È grande. È blu. È tornato. Il Genio più famoso di tutti, questa volta impersonato da Will Smith che prende il posto del compianto Robin Williams, si ripete e ruba completamente la scena in Aladdin, il nuovo live-action Disney tratto dall’omonimo classico d’animazione diretto da Guy Ritchie.
Pensato per omaggiare uno dei più riusciti film Disney di sempre e facente parte dell’epoca d’oro degli anni ’90, il nuovo adattamento della fiaba tratta da Le Mille e una Notte mischia avventura, amore, azione e canzoni, in una formula che funziona. Perché sì, nascerà sicuramente l’ennesima lamentela su questi remake live-action, ormai una regola per la Casa di Topolino che dopo La bella e la bestia e Dumbo proporrà presto anche Mulan, Lilo & Stitch, Lilli e il vagabondo e altri classici in questo nuovo formato. Una lamentela che però lascia il tempo che trova, specie se parliamo di un buon prodotto come Aladdin che perde nel confronto col suo progenitore ma sarà comunque capace di conquistare i cuori di bambini e appassionati.

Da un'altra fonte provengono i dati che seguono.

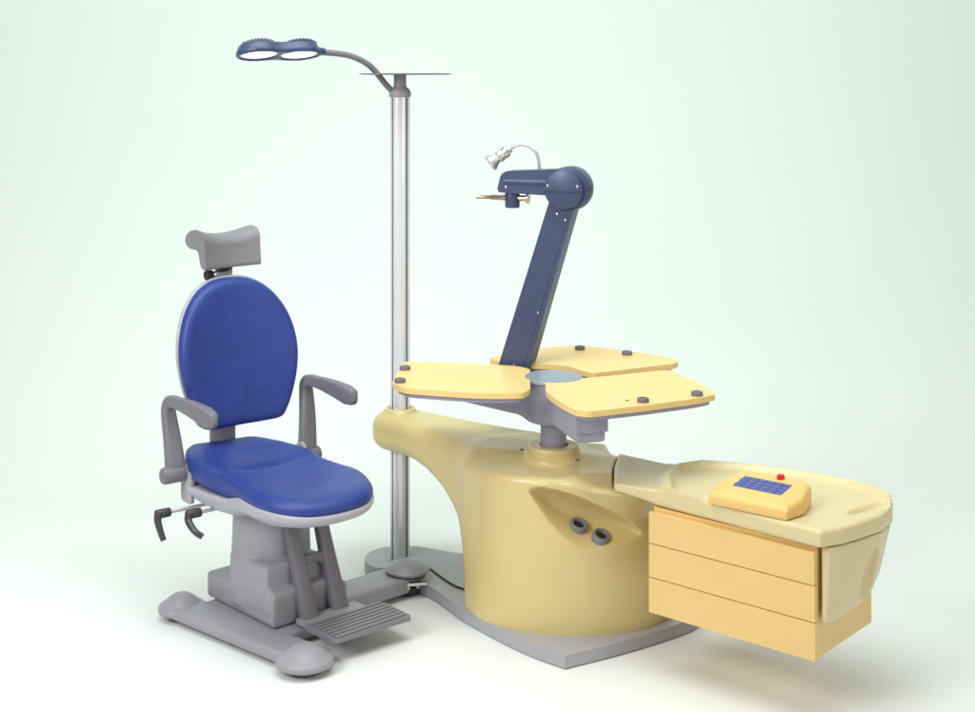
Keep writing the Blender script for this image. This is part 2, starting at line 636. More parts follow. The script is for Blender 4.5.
    def bendb(x, y, h):
        lean = 0.245 + 0.155 * y + 0.05 * max(0, y - 0.3) ** 2
        curve = -0.55 * x * x
        return (x, lean + curve - h * 0.99, 0.648 + y - 0.15 * h)
    rg = [(0.95, -0.006), (0.985, 0.0), (1.0, 0.012), (1.0, 0.024), (0.99, 0.035), (0.968, 0.043), (0.935, 0.048), (0.89, 0.050)]
    rg += [(s, 0.0505) for s in (0.8, 0.7, 0.6, 0.5, 0.4, 0.3, 0.2, 0.1)]
    br = link('backrest', bm_cushion(out, rg, bendb, (0, 0.26)), M['vinyl'], chair, KF, 75)
    rg = [(0.55, -0.045), (0.8, -0.040), (0.93, -0.030), (0.985, -0.018), (1.008, -0.006), (1.008, 0.004), (0.995, 0.007), (0.9, 0.004)]
    link('back_shell', bm_cushion(out, rg, bendb, (0, 0.26)), M['pale'], br, KF, 75)
    pts = [Vector((-0.045, 0.20, 0.47)), Vector((-0.042, 0.27, 0.52)), Vector((-0.03, 0.305, 0.62)), Vector((-0.005, 0.325, 0.76))]
    link('backrest_post', bm_sweep(spline(pts, 8), 0.05, 0.015, up=(0, -1, 0), n=20, p=4), M['grey'], chair, KF, 40)

    # headrest: a rolled-over, saddle-shaped pad
    prof = [(-0.018, -0.062), (-0.015, -0.030), (-0.012, 0.005), (-0.010, 0.034), (0.006, 0.055), (0.038, 0.063), (0.078, 0.058), (0.106, 0.044), (0.121, 0.020), (0.101, 0.003), (0.078, -0.002), (0.050, -0.003), (0.032, -0.012), (0.024, -0.034), (0.014, -0.058), (-0.004, -0.068)]
    prof = closed_spline(prof, 4)
    b = bmesh.new()
    rings = []
    nx = 24
    for i in range(nx + 1):
        u = -1 + 2 * i / nx
        x = 0.120 * u
        e = 1.0
        if abs(u) > 0.86:
            e = math.sqrt(max(0.0, 1 - ((abs(u) - 0.86) / 0.16) ** 2)) * 0.35 + 0.65
        ring = []
        for (py, pz) in prof:
            cy, cz = 0.012, 0.01
            yy = cy + (py - cy) * (0.9 + 0.1 * e) 
            zz = cz + (pz - cz) * (0.95 + 0.05 * e)
            yy += 0.022 * (1 - u * u) - 0.015
            zz += (0.022 * u * u - 0.010) * min(1.0, max(0.1, 0.1 + (pz + 0.02) / 0.06))
            ring.append(b.verts.new((x, yy, zz)))
        rings.append(ring)
    n = len(prof)
    for A, B in zip(rings, rings[1:]):
        for k in range(n):
            j2 = (k + 1) % n
            b.faces.new((A[k], A[j2], B[j2], B[k]))
    b.faces.new(rings[0][::-1])
    b.faces.new(rings[-1])
    bmesh.ops.recalc_face_normals(b, faces=b.faces[:])
    HT = KF @ Matrix.Translation((0.012, 0.335, 1.262)) @ Matrix.Rotation(math.radians(5), 4, 'Z')
    hr = link('headrest', b, M['headgrey'], chair, HT, 50)
    b = bm_box(-0.026, 0.030, 0.022, 0.05, -0.122, -0.045, 0.006)
    link('headrest_stem', b, M['gunmetal'], hr, HT)
    b = bm_lathe(cyl_prof(0.013, -0.045, 0.04, 0.002), 24, T=Matrix.Translation((-0.02, 0.02, -0.092)) @ Matrix.Rotation(math.pi / 2, 4, 'Y'))
    link('headrest_clamp', b, M['chrome'], hr, HT)
    b = bm_lathe(cyl_prof(0.018, -0.014, 0.012, 0.003), 24, T=Matrix.Translation((-0.072, 0.02, -0.092)) @ Matrix.Rotation(math.pi / 2, 4, 'Y'))
    link('headrest_knob', b, M['black'], hr, HT)

    # armrests
    for s in (-1, 1):
        x = -0.258 if s < 0 else 0.262
        q = 0.0 if s < 0 else 0.030
        zb = 0.512 if s < 0 else 0.490
        pts = [(x, 0.185, zb), (x + q * 0.2, 0.192, zb + 0.05), (x + q * 0.6, 0.212, 0.635), (x + q, 0.240, 0.715), (x + q, 0.244, 0.742), (x + q, 0.236, 0.759), (x + q, 0.216, 0.768), (x + q + 0.004, 0.155, 0.769), (x + q + 0.013, 0.07, 0.763), (x + q + 0.022, -0.005, 0.752), (x + q + 0.026, -0.046, 0.747), (x + q + 0.027, -0.060, 0.746)]
        path = spline([Vector(p) for p in pts], 6)
        wa = [0.024, 0.023, 0.021, 0.021, 0.021, 0.021, 0.021, 0.022, 0.029, 0.034, 0.027, 0.008]
        wb = [0.034, 0.033, 0.029, 0.024, 0.021, 0.018, 0.015, 0.014, 0.017, 0.021, 0.016, 0.005]
        b = bm_sweep(path, wa, wb, up=(1, 0, 0), n=32, p=4.0)
        # the sweep's side axis turns with the bend: swap so that the pad is wide sideways
        ar = link('armrest', b, M['armgrey'], chair, UF, 50)
        T = Matrix.Translation((x, 0.182, zb + 0.013)) @ Matrix.Rotation(math.pi / 2, 4, 'Y')
        b = bm_lathe(cyl_prof(0.029, -0.054, 0.045, 0.010) if s < 0 else cyl_prof(0.029, -0.045, 0.05, 0.010), 28, T=T)
        link('arm_pivot', b, M['armgrey'], ar, UF, 40)
        b = bm_prism(round_poly([(0.125, 0.425), (0.205, 0.425), (0.205, 0.53), (0.18, 0.56), (0.15, 0.56), (0.125, 0.53)], 0.018), -0.006, 0.006, 0.002, 2,
                     T=Matrix.Translation((x - 0.035 * s, 0, 0)) @ Matrix(((0, 0, 1, 0), (1, 0, 0, 0), (0, 1, 0, 0), (0, 0, 0, 1))))
        link('arm_bracket', b, M['bracket'], chair, UF, 40)

    # clamping levers on the left side
    for (y, x1, z, bend2, ln_) in ((0.135, -0.338, 0.415, 0.16, 0.082), (0.06, -0.262, 0.418, -0.25, 0.062)):
        rod = bm_lathe(cyl_prof(0.0062, 0, x1 * -1 - 0.05, 0.001), 16, T=axis_T((-0.05, y, z), (-1, 0, 0)))
        lv = link('clamp_rod', rod, M['satin'], chair, UF)
        b = bm_lathe(cyl_prof(0.0155, -0.017, 0.036, 0.004), 20, T=axis_T((x1, y, z), (1, 0, 0)))
        pts = [Vector((x1 - 0.006, y, z + 0.004)), Vector((x1 - 0.012, y - 0.006, z - 0.02)), Vector((x1 - 0.008, y - 0.02 * 1 - 0.1 * max(0, -bend2) , z - 0.055 + 0.01 * (bend2 < 0))), Vector((x1 - 0.002 + (0.012 if bend2 < 0 else 0), y - 0.03 - 0.14 * max(0, -bend2), z - ln_))]
        bm_sweep(spline(pts, 6), [0.017, 0.0145, 0.012, 0.0105], [0.014, 0.012, 0.0105, 0.010], up=(1, 0, 0), n=16, bm=b)
        link('lever_handle', b, M['gunmetal'], lv, UF, 50)


build_chair()

# ------------------------------------------------------------------ the console
CX, CY = 0.285, 4.87
PX, PY = -0.3355, 5.37                      # the lamp pole
SX, SY = 0.229, 4.85                        # the table post
console = thing('instrument_console', 'cream and yellow instrument console with three-leaf table, drawers and a grey base plate', 'console', (CX, CY, 0))

TRAY = [(0.535, 4.43), (0.957, 4.03), (1.03, 4.062), (1.10, 4.112), (1.18, 4.18), (1.232, 4.255), (1.246, 4.32), (1.225, 4.40), (1.16, 4.478), (1.024, 4.586), (0.85, 4.665), (0.70, 4.715), (0.60, 4.735), (0.455, 4.862), (0.425, 4.70), (0.408, 4.51)]
BA, BB, BC_, BD = (0.510, 4.424), (0.947, 4.048), (1.204, 4.327), (0.767, 4.703)
BOXR = math.degrees(math.atan2(BB[1] - BA[1], BB[0] - BA[0]))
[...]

Aladdin (Mena Massoud) è proprio come ce lo ricordavamo, un giovane e brillante ragazzo di strada che ad Agrabah ruba per sopravvivere insieme alla fidata scimmia Abu ma mantenendo sempre un impeccabile codice d’onore. Proprio per le strade della città farà la conoscenza e si innamorerà della principessa Jasmine (Naomi Scott), in un risvolto narrativo che è stato modificato rispetto al cartone animato originale per far posto a qualche nuovo personaggio e intuizione sul proseguo della narrazione. Questo anche per dare più spazio al protagonista assoluto, il carismatico Genio (Will Smith) protagonista di canzoni, magici e divertenti momenti. Il tempo, per un appassionato del film, si fermerà di fronte alle sequenze dove l’essere uscito dalla lampada magica darà sfoggio dei suoi poteri, e lasciando con l’amaro in bocca semplicemente perché volevamo vederne ancora. Del Genio, anche di questo Genio, non ce n’è mai abbastanza.
Le note dolenti riguardano una spettacolarizzazione meno accentuata, dovuta anche all’allestimento di spazi interni molto più contenuti rispetto ai maestosi palazzi e sale che Clements e Musker (i due registi del lungometraggio animato) inserirono nel loro originale Aladdin, e il grande cattivo. Il Gran Visir Jafar è mosso da motivazioni impeccabili, e a lui è stato dedicato anche un maggiore approfondimento riguardo storia e psiche. Marwan Kenzari, però, nell’impersonare il malvagio consigliere del sultano (a proposito, grande emozione nel sentire la voce di Gigi Proietti che qui doppia proprio il regnante di Agrabah) non riesce mai davvero a spaventare lo spettatore. Il Jafar originale, alla sola vista, faceva tremare le gambe con i suoi lineamenti spigolosi e la tetra voce. Nell’Aladdin di Guy Ritchie, questo proprio non c’è. Manca quel tocco di malvagità che avrebbe potuto rendere il film un grande film.
Le canzoni, però, ci sono tutte, e sono ancora stupende come un tempo. La magia c’è, ed è ancora stupenda come un tempo. La storia d’amore tra l’uomo che volle farsi sultano e la principessa che voleva scoprire il mondo c’è, ed è ancora stupenda come un tempo. Aladdin è un’operazione nostalgia riuscita, e io – grande fan del cartone animato – ne sono rimasto piacevolmente sorpreso al termine della visione. Preparate ad andare al cinema e ad esprimere i vostri tre desideri, prima che sia troppo tardi.